▸ RECORD EXCERPTS
※ ※ ※
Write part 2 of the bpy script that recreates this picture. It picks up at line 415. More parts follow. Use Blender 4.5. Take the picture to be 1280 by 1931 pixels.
※ ※ ※
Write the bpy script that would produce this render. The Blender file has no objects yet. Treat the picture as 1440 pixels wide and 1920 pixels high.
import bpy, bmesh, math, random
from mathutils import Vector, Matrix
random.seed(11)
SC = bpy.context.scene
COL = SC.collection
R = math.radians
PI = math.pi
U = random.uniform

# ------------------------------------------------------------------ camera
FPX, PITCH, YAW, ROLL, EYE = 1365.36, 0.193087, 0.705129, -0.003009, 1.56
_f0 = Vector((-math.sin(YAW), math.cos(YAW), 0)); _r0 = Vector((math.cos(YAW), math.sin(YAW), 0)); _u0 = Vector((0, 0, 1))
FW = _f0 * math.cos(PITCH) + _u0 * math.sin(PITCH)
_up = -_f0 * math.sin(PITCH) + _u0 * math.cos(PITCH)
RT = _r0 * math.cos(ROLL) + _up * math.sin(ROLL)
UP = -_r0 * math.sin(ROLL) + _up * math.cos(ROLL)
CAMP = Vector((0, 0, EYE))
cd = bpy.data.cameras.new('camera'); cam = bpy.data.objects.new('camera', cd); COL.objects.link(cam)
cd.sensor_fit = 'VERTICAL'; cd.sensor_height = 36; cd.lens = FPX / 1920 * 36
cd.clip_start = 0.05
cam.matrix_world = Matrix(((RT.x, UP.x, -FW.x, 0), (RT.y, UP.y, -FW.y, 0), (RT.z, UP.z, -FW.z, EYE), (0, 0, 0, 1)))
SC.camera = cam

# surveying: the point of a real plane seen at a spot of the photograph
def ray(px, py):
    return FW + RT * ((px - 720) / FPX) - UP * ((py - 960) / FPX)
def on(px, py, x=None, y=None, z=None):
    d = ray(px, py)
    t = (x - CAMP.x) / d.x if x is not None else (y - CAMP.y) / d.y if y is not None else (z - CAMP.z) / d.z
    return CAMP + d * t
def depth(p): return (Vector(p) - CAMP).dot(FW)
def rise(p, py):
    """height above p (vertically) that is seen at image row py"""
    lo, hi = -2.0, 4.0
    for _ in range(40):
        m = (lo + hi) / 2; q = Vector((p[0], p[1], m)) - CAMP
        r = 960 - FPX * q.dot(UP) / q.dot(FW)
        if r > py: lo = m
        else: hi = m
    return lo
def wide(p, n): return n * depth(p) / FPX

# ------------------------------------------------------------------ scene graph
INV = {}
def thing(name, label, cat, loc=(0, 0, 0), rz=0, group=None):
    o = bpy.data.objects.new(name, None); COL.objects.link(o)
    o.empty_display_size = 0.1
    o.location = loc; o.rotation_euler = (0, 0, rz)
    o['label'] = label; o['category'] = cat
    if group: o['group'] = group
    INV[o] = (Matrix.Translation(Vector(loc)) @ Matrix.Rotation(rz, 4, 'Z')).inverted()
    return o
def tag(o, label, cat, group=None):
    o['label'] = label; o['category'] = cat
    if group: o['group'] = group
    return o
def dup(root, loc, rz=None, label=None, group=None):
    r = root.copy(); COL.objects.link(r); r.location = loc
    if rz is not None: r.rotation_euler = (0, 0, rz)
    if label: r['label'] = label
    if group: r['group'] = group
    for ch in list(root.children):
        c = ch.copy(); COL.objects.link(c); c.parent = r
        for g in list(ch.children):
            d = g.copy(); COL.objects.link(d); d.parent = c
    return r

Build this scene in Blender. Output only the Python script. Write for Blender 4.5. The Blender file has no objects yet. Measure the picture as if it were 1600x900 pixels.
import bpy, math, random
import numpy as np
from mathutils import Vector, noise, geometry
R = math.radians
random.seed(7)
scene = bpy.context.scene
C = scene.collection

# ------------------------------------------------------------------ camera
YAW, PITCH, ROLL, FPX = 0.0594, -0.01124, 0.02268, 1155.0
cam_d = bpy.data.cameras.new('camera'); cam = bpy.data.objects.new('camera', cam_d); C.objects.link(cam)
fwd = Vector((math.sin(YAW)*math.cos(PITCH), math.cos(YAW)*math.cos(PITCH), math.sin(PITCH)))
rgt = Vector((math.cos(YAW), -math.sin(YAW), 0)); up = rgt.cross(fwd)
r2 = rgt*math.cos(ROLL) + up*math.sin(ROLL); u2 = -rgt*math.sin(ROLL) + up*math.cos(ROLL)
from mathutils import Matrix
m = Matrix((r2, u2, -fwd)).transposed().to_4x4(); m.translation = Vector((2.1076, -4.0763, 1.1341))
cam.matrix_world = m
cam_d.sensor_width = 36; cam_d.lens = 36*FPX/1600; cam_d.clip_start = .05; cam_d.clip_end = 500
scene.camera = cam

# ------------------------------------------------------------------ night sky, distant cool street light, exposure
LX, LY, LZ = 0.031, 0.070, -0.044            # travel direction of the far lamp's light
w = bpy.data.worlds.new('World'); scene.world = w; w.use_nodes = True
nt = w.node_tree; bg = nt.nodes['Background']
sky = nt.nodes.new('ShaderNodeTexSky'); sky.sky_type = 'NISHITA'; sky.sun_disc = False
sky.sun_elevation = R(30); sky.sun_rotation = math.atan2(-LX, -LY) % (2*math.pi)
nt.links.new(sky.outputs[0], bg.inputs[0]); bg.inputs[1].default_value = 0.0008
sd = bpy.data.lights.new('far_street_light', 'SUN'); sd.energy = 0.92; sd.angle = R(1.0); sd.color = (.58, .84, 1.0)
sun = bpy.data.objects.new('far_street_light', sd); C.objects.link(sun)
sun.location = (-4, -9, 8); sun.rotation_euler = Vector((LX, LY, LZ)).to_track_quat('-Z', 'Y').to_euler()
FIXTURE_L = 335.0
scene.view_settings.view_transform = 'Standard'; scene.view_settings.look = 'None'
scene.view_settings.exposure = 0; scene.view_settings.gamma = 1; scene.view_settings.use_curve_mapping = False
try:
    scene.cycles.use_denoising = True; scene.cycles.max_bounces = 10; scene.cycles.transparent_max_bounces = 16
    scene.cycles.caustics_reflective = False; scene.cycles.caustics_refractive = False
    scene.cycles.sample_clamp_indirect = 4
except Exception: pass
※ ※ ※
▸ WHAT NEEDS TO BE DONE
Write out exactly the lines from the one with "Write the bpy" through the one with "U = random.uniform", including both, and no others.

▸ RESPONSE BELOW
Write the bpy script that would produce this render. The Blender file has no objects yet. Treat the picture as 1440 pixels wide and 1920 pixels high.
import bpy, bmesh, math, random
from mathutils import Vector, Matrix
random.seed(11)
SC = bpy.context.scene
COL = SC.collection
R = math.radians
PI = math.pi
U = random.uniform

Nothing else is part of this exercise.